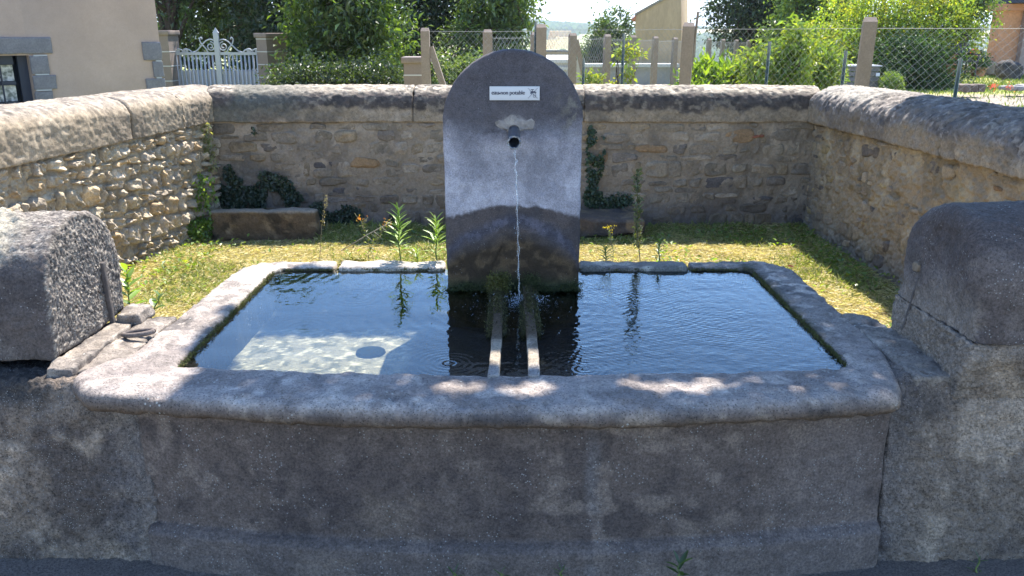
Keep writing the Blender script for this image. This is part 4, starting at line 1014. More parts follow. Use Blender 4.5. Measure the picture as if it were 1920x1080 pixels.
b0_ = begin(); m = MB(); a = W(640, 470, 3.9); b = W(735, 415, 3.9); m.tube([a, (a+b)/2+np.array([0, 0, .004]), b], [.0022, .002, .001], 5)
for k in (.5, .65, .8): p = a+(b-a)*k; m.tube([p, p+np.array([.03, .01, -.03])], [.0012, .0008], 4)
m.part('dry_twig', plain('dry_wood', (.30, .27, .22), .8), None, smooth=True, label='dry grey twig leaning across the grass beside the tall fleabane', cat='twig')
enlarge(b0_, KP)
# weeds at the foot of the basin
for i, (px, py, hh, lab) in enumerate(((1272, 1078, .05, 'two-leaved green weed sprouting at the foot of the basin, right of centre'), (1052, 1079, .03, 'thin sprig at the foot of the basin near the middle'), (1830, 1078, .07, 'grassy tuft at the foot of the right low wall'), (852, 1079, .02, 'tiny weed at the foot of the basin below the left bar'), (940, 1079, .02, 'tiny weed at the foot of the basin below the spout'))):
    q = W(px, py, 2.16 if abs(px-960) < 500 else 2.27)
    rosette('pavement_weed', lab, 'weed', q[0], q[1], q[2]-.01, hh, 7 if i < 3 else 4, .055 if i == 0 else .035, .014 if i == 0 else .005, (.07, .12, .03), 30+i, base=.1, up0=.2, up1=1.2)
# ------------------------------------------------------------------ moss
def fronds(name, cs, n, size, pal, label, sp=.012, droopy=.6):
    cs = np.array(cs); k = rng.integers(0, len(cs), n); c = cs[k, :3]+rng.normal(size=(n, 3))*cs[k, 3:4]
    ax = rng.normal(size=(n, 3))*.6+np.array([0, -.2, -droopy]); V, F = leafV(c, size*(.5+rng.random(n)), .28, ax, rng.normal(size=(n, 3)))
    part(name, V, F, M['moss'], None, np.repeat(palc(pal, n, .35), 4, 0), smooth=False, kind='stuff', label=label)
mp = [(.060, .055, .022), (.075, .072, .026), (.045, .034, .018), (.085, .085, .03)]
cl = [(-.055+.02*math.sin(k), 3.34-.06*abs(math.cos(k*2)), .615+.03*math.sin(k*1.3), .013) for k in range(14)]
fronds('moss', cl, 9000, .010, [(.10, .105, .028), (.13, .13, .035), (.07, .06, .02)], 'rounded green moss cushion where the left bar meets the headstone', droopy=.0)
for x0, lab in ((-.055, 'moss hanging from the far half of the left bar'), (.0655, 'moss hanging from the far half of the right bar')):
    cl = [(x0+sx*.019, y_, .598-.012*random.random(), .006+.004*random.random()) for y_ in np.linspace(2.80, 3.34, 40) for sx in (-1, 1)]
    cl += [(x0, y_, .609, .008) for y_ in np.linspace(3.0, 3.34, 20)]
    fronds('moss', cl, 9000, .009, mp, lab, droopy=1.)
cl = [(x_, SY-.006, .582+.022*random.random()*(1+.8*math.sin(x_*30)), .007) for x_ in np.linspace(-.27, .28, 90)]+[(.07+.03*random.random(), SY-.02, .60+.05*random.random(), .012) for _ in range(10)]
fronds('moss', cl, 9000, .007, [(.05, .065, .02), (.04, .045, .018), (.06, .075, .025)], 'dark moss band along the waterline of the headstone')
cl = [(-1.05+.002, y_, .586+.008*random.random(), .004) for y_ in np.linspace(2.5, 3.6, 110)]+[(1.058, y_, .586+.008*random.random(), .004) for y_ in np.linspace(2.5, 3.6, 110)]+[(x_, 3.655, .586+.006*random.random(), .003) for x_ in np.r_[np.linspace(-1, -.3, 60), np.linspace(.3, 1, 60)]]
fronds('moss', cl, 12000, .007, [(.10, .12, .03), (.07, .08, .025), (.15, .14, .04), (.06, .045, .02)], 'thin moss fringe under the basin rim')
cl = [(W(662, 482, 3.80)[0]+.04*math.cos(k), 3.80+.015*math.sin(k*3), .575, .012) for k in range(12)]
fronds('moss', cl, 900, .012, [(.20, .20, .03), (.16, .13, .03)], 'golden moss cushion on the back rim left of the fleabane', droopy=-.5)
# fallen leaves
for i, (px, py, c_, lab) in enumerate(((1476, 499, (.55, .16, .05), 'fallen orange leaf on the right corner of the basin rim'), (1644, 579, (.5, .2, .05), 'fallen orange leaf in the grass by the right low wall'), (1518, 527, (.5, .46, .36), 'fallen pale leaf in the grass beside the right rim'))):
    q = G(px, py, .605 if i == 0 else .03); lm = leafmesh(.035 if i == 0 else .055, .022 if i == 0 else .035, c_, .1); o = bpy.data.objects.new('fallen_leaf', lm); C.objects.link(o); lm.materials.append(M['leaf']); o.location = q; o.rotation_euler = (.2, .1, i*1.3); tag(o, lab, 'leaf')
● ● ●
§ TASK TO CARRY OUT: Make an exact copy of the listing above. Do not include the pictures.

§ ANSWER TO THIS EXERCISE:
Keep writing the Blender script for this image. This is part 4, starting at line 1014. More parts follow. Use Blender 4.5. Measure the picture as if it were 1920x1080 pixels.
b0_ = begin(); m = MB(); a = W(640, 470, 3.9); b = W(735, 415, 3.9); m.tube([a, (a+b)/2+np.array([0, 0, .004]), b], [.0022, .002, .001], 5)
for k in (.5, .65, .8): p = a+(b-a)*k; m.tube([p, p+np.array([.03, .01, -.03])], [.0012, .0008], 4)
m.part('dry_twig', plain('dry_wood', (.30, .27, .22), .8), None, smooth=True, label='dry grey twig leaning across the grass beside the tall fleabane', cat='twig')
enlarge(b0_, KP)
# weeds at the foot of the basin
for i, (px, py, hh, lab) in enumerate(((1272, 1078, .05, 'two-leaved green weed sprouting at the foot of the basin, right of centre'), (1052, 1079, .03, 'thin sprig at the foot of the basin near the middle'), (1830, 1078, .07, 'grassy tuft at the foot of the right low wall'), (852, 1079, .02, 'tiny weed at the foot of the basin below the left bar'), (940, 1079, .02, 'tiny weed at the foot of the basin below the spout'))):
    q = W(px, py, 2.16 if abs(px-960) < 500 else 2.27)
    rosette('pavement_weed', lab, 'weed', q[0], q[1], q[2]-.01, hh, 7 if i < 3 else 4, .055 if i == 0 else .035, .014 if i == 0 else .005, (.07, .12, .03), 30+i, base=.1, up0=.2, up1=1.2)
# ------------------------------------------------------------------ moss
def fronds(name, cs, n, size, pal, label, sp=.012, droopy=.6):
    cs = np.array(cs); k = rng.integers(0, len(cs), n); c = cs[k, :3]+rng.normal(size=(n, 3))*cs[k, 3:4]
    ax = rng.normal(size=(n, 3))*.6+np.array([0, -.2, -droopy]); V, F = leafV(c, size*(.5+rng.random(n)), .28, ax, rng.normal(size=(n, 3)))
    part(name, V, F, M['moss'], None, np.repeat(palc(pal, n, .35), 4, 0), smooth=False, kind='stuff', label=label)
mp = [(.060, .055, .022), (.075, .072, .026), (.045, .034, .018), (.085, .085, .03)]
cl = [(-.055+.02*math.sin(k), 3.34-.06*abs(math.cos(k*2)), .615+.03*math.sin(k*1.3), .013) for k in range(14)]
fronds('moss', cl, 9000, .010, [(.10, .105, .028), (.13, .13, .035), (.07, .06, .02)], 'rounded green moss cushion where the left bar meets the headstone', droopy=.0)
for x0, lab in ((-.055, 'moss hanging from the far half of the left bar'), (.0655, 'moss hanging from the far half of the right bar')):
    cl = [(x0+sx*.019, y_, .598-.012*random.random(), .006+.004*random.random()) for y_ in np.linspace(2.80, 3.34, 40) for sx in (-1, 1)]
    cl += [(x0, y_, .609, .008) for y_ in np.linspace(3.0, 3.34, 20)]
    fronds('moss', cl, 9000, .009, mp, lab, droopy=1.)
cl = [(x_, SY-.006, .582+.022*random.random()*(1+.8*math.sin(x_*30)), .007) for x_ in np.linspace(-.27, .28, 90)]+[(.07+.03*random.random(), SY-.02, .60+.05*random.random(), .012) for _ in range(10)]
fronds('moss', cl, 9000, .007, [(.05, .065, .02), (.04, .045, .018), (.06, .075, .025)], 'dark moss band along the waterline of the headstone')
cl = [(-1.05+.002, y_, .586+.008*random.random(), .004) for y_ in np.linspace(2.5, 3.6, 110)]+[(1.058, y_, .586+.008*random.random(), .004) for y_ in np.linspace(2.5, 3.6, 110)]+[(x_, 3.655, .586+.006*random.random(), .003) for x_ in np.r_[np.linspace(-1, -.3, 60), np.linspace(.3, 1, 60)]]
fronds('moss', cl, 12000, .007, [(.10, .12, .03), (.07, .08, .025), (.15, .14, .04), (.06, .045, .02)], 'thin moss fringe under the basin rim')
cl = [(W(662, 482, 3.80)[0]+.04*math.cos(k), 3.80+.015*math.sin(k*3), .575, .012) for k in range(12)]
fronds('moss', cl, 900, .012, [(.20, .20, .03), (.16, .13, .03)], 'golden moss cushion on the back rim left of the fleabane', droopy=-.5)
# fallen leaves
for i, (px, py, c_, lab) in enumerate(((1476, 499, (.55, .16, .05), 'fallen orange leaf on the right corner of the basin rim'), (1644, 579, (.5, .2, .05), 'fallen orange leaf in the grass by the right low wall'), (1518, 527, (.5, .46, .36), 'fallen pale leaf in the grass beside the right rim'))):
    q = G(px, py, .605 if i == 0 else .03); lm = leafmesh(.035 if i == 0 else .055, .022 if i == 0 else .035, c_, .1); o = bpy.data.objects.new('fallen_leaf', lm); C.objects.link(o); lm.materials.append(M['leaf']); o.location = q; o.rotation_euler = (.2, .1, i*1.3); tag(o, lab, 'leaf')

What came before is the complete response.